FYS- Latinx Expressions

How is it that Latinx pop star Marc Anthony was deemed (by some) not "American enough" to sing "God Bless America" during a nationally-televised Major League Baseball game, yet tortilla chips and salsa are now one of the highest selling snack foods in the U.S.?

In this seminar, we will focus on Latinx identities in the context of a shared experience of colonialism, migration, and racialization. Students will survey samples of Latinx cultural production including literature, music, street art, spoken word, podcasts, television, and film clips.

FYS- Oops, I'm a Poet

What is contemporary poetry? Forget about awkward rhymes, obvious symbols, and forced interpretation. In this class we will be creating poetry through Google translate, Sharpie blackouts, challenging prompts and strange walks. We will be doing low-stakes experiments to produce high quality results. We will try and fail together, laugh together, and occasionally get muddy. But we'll also look at important poems that are seeking to create change in the world, and hopefully learn to trust our own creative and poetic instincts, no matter what our backgrounds in writing or in life.

FYS-Social Life of Comic Books

This seminar uses comic book culture to introduce first-year students to key topics and skills in the study of the humanities. We will explore how comic books can provide valuable social and political commentaries, with a particular focus on how comics have contributed to conversations about race, gender, and the many ways in which individuals have been marginalized or ?othered? in US-American and global societies. We will ask: what are the generic conventions of comic books, particularly for superheroes, and what do those conventions tell us about the societies that produced them?
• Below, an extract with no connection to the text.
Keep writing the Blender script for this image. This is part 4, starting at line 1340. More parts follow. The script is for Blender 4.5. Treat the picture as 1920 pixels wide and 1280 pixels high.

FYS-Living/Babel:Polyglot Life

Languages mix, move, collide, and evolve, just like humans do. We encounter languages and dialects from all over the country and the world in our classrooms, dorms, and streets every single day. In Living in Babel: Language, Power, and Polyglot Life, we'll explore what languages are, how language is an active participant in social life, and how to create a classroom, university, and world that welcomes language diversity.

FYS-ComicBook,Queerness,WWoman

What does it mean to be "fit in" when you can fly, have super strength, or are born from a god? This course will explore the rise in popularity of comic books and graphic novels from Marvel movies to indie publishers and how characters are drawn and portrayed in the 2010s. Come consider how gender identities, sexuality, and traditional perceptions of masculinity and femininity shape how we read and view the world through the lens of pop culture and some of your favorite superheroes.

FYS- Senior to Freshman

We explore stories, comics, essays, and films whose characters, like you, make the transition from high school seniors to college freshmen. Through a variety of group activities in class and outside (e.g. making vines in your dorm), you explore the vital role played by community during this transition: in senior spring community is intimacy: you graduate with friends you've known all your life; as college freshmen, community is opportunity: for the first time you live and make friends with people who?re not from your hometown.

FYS- We Are the We

What does it mean to be a part of a community? There are over 30,000 students at UMass-Amherst and you are one of them: you are one vibrant part of a campus community of thinkers, researchers, makers, inventors, activists, change-makers, organizers, designers and seekers. How do you see yourself in this landscape? What are your strengths, curiosities, agencies and passions? How do you want to contribute? Who do you want to learn from and why? What are the future worlds you want to see? Let's find some answers, together.

FYS-Finding Yr Voice in Comics

How do comics shape our world? More importantly, how can you make comics that shape our world? Comics perform many essential functions in society: providing an outlet for creative self-expression, creating enduring cultural icons, and so much more. Designed to help you develop your visual storytelling skills and deepen your understanding of the comics medium, this course seeks to take you beyond simply how to make comics and get at the heart of WHY to make comics.

FYS- Beauty, Fairness, Other

Are beauty and fairness enemies? If all people are created equal, why do some people make millions while others scrape by? Is it possible to treat people as equally beautiful? What functions does all our human ranking of other people serve? If so many people really value fairness, why are parts of our human-constructed world so unfair? This class is a live experiment in beauty, justice, and living. It's part art-class, part philosophical musing, and part (a big part) of engaging in social and art experimentation.